======== SOURCE DATA ========

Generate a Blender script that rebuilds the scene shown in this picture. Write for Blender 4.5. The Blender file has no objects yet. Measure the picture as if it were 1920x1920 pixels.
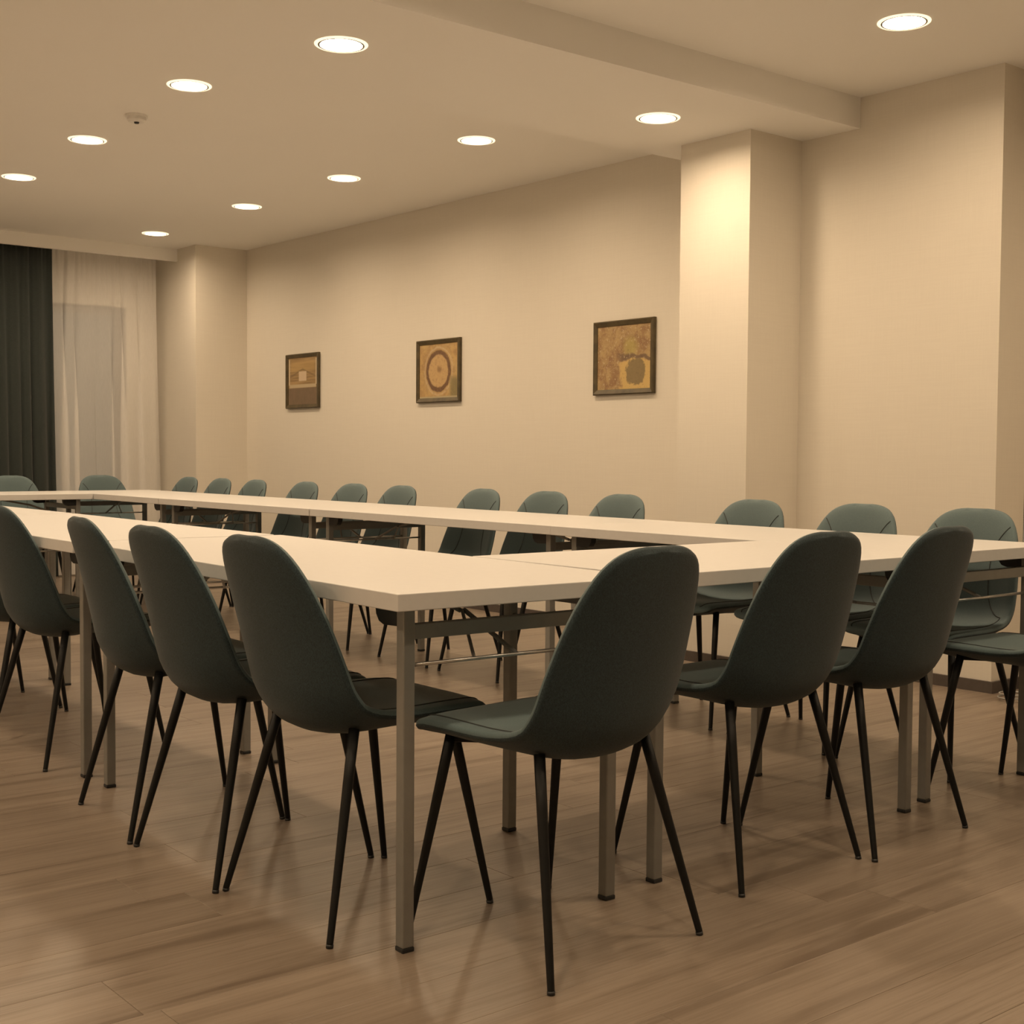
import bpy, bmesh, math, random
from math import sin, cos, pi, radians
from mathutils import Vector, Matrix, geometry

# ------------------------------------------------------------------ camera, world, exposure
sc = bpy.context.scene
COL = sc.collection
CAM = Vector((-1.4634, -2.1380, 1.0137))
YAW, PITCH, ROLL, FPX = radians(50.738), radians(-2.489), radians(0.4106), 2504.15
fw = Vector((cos(YAW) * cos(PITCH), sin(YAW) * cos(PITCH), sin(PITCH)))
rt = Vector((sin(YAW), -cos(YAW), 0.0))
up = rt.cross(fw)
r2 = rt * cos(ROLL) + up * sin(ROLL)
u2 = up * cos(ROLL) - rt * sin(ROLL)
cd = bpy.data.cameras.new('camera')
cd.sensor_width = 36.0
cd.sensor_fit = 'HORIZONTAL'
cd.lens = FPX / 1920 * 36.0
cd.clip_start = 0.05
cam = bpy.data.objects.new('camera', cd)
M = Matrix((r2, u2, -fw)).transposed().to_4x4()
M.translation = CAM
cam.matrix_world = M
COL.objects.link(cam)
sc.camera = cam

w = bpy.data.worlds.new('dusk')
w.use_nodes = True
w.node_tree.nodes['Background'].inputs[0].default_value = (0.030, 0.034, 0.030, 1)
w.node_tree.nodes['Background'].inputs[1].default_value = 1.0
sc.world = w
sc.view_settings.view_transform = 'Standard'
sc.view_settings.look = 'None'
sc.view_settings.gamma = 1.0
sc.view_settings.use_curve_mapping = False
sc.view_settings.exposure = 0.22
LAMP_COLOR = (1.0, 0.75, 0.49, 1)
LAMP_STRENGTH = 200.0
try:
    sc.cycles.use_denoising = True
    sc.cycles.max_bounces = 8
    sc.cycles.diffuse_bounces = 5
    sc.cycles.glossy_bounces = 3
    sc.cycles.use_adaptive_sampling = True
    sc.cycles.adaptive_threshold = 0.015
    sc.cycles.transparent_max_bounces = 12
    sc.cycles.sample_clamp_indirect = 6.0
    sc.cycles.caustics_reflective = False
    sc.cycles.caustics_refractive = False
except Exception:
    pass

# ------------------------------------------------------------------ node helpers
class NT:
    def __init__(self, name):
        self.m = bpy.data.materials.new(name)
        self.m.use_nodes = True
        self.t = self.m.node_tree
        self.b = self.t.nodes['Principled BSDF']
        self.out = self.t.nodes['Material Output']
    def n(self, typ, **kw):
        nd = self.t.nodes.new(typ)
        for k, v in kw.items():
            setattr(nd, k, v)
        return nd
    def link(self, a, b):
        self.t.links.new(a, b)
    def put(self, sock, v):
        if hasattr(v, 'is_output'):
            self.link(v, sock)
        else:
            sock.default_value = v
    def math(self, op, a, b=0.0, clamp=False):
        nd = self.n('ShaderNodeMath', operation=op, use_clamp=clamp)
        self.put(nd.inputs[0], a)
        self.put(nd.inputs[1], b)
        return nd.outputs[0]
    def ramp(self, v, lo, hi):
        nd = self.n('ShaderNodeMapRange')
        nd.interpolation_type = 'SMOOTHSTEP'
        self.put(nd.inputs[0], v)
        nd.inputs[1].default_value = lo
        nd.inputs[2].default_value = hi
        return nd.outputs[0]
    def mix(self, f, a, b):
        nd = self.n('ShaderNodeMix', data_type='RGBA')
        self.put(nd.inputs[0], f)
        self.put(nd.inputs[6], a)
        self.put(nd.inputs[7], b)
        return nd.outputs[2]
    def noise(self, vec, scale, detail=3.0, rough=0.5, dist=0.0):
        nd = self.n('ShaderNodeTexNoise')
        if vec is not None:
            self.link(vec, nd.inputs['Vector'])
        nd.inputs['Scale'].default_value = scale
        nd.inputs['Detail'].default_value = detail
        nd.inputs['Roughness'].default_value = rough
        nd.inputs['Distortion'].default_value = dist
        return nd.outputs[0]
    def obj(self):
        return self.n('ShaderNodeTexCoord').outputs['Object']
    def geo(self):
        return self.n('ShaderNodeNewGeometry').outputs['Position']
    def scale(self, vec, s, off=None):
        nd = self.n('ShaderNodeMapping')
        self.link(vec, nd.inputs[0])
        nd.inputs['Scale'].default_value = s
        if off is not None:
            self.put(nd.inputs['Location'], off)
        return nd.outputs[0]
    def bump(self, h, strength, dist=0.01):
        nd = self.n('ShaderNodeBump')
        self.link(h, nd.inputs['Height'])
        nd.inputs['Strength'].default_value = strength
        nd.inputs['Distance'].default_value = dist
        self.link(nd.outputs[0], self.b.inputs['Normal'])
    def set(self, color=None, rough=None, metal=None, spec=None):
        if color is not None:
            self.put(self.b.inputs['Base Color'], color)
        if rough is not None:
            self.put(self.b.inputs['Roughness'], rough)
        if metal is not None:
            self.b.inputs['Metallic'].default_value = metal
        if spec is not None:
            self.b.inputs['Specular IOR Level'].default_value = spec
        return self.m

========

■ EXERCISE DETAILS ■
Give again, exactly, the lines from the start of the data through the one holding "sc.camera = cam"; omit the pictures.

■ RESPONSE ■
Generate a Blender script that rebuilds the scene shown in this picture. Write for Blender 4.5. The Blender file has no objects yet. Measure the picture as if it were 1920x1920 pixels.
import bpy, bmesh, math, random
from math import sin, cos, pi, radians
from mathutils import Vector, Matrix, geometry

# ------------------------------------------------------------------ camera, world, exposure
sc = bpy.context.scene
COL = sc.collection
CAM = Vector((-1.4634, -2.1380, 1.0137))
YAW, PITCH, ROLL, FPX = radians(50.738), radians(-2.489), radians(0.4106), 2504.15
fw = Vector((cos(YAW) * cos(PITCH), sin(YAW) * cos(PITCH), sin(PITCH)))
rt = Vector((sin(YAW), -cos(YAW), 0.0))
up = rt.cross(fw)
r2 = rt * cos(ROLL) + up * sin(ROLL)
u2 = up * cos(ROLL) - rt * sin(ROLL)
cd = bpy.data.cameras.new('camera')
cd.sensor_width = 36.0
cd.sensor_fit = 'HORIZONTAL'
cd.lens = FPX / 1920 * 36.0
cd.clip_start = 0.05
cam = bpy.data.objects.new('camera', cd)
M = Matrix((r2, u2, -fw)).transposed().to_4x4()
M.translation = CAM
cam.matrix_world = M
COL.objects.link(cam)
sc.camera = cam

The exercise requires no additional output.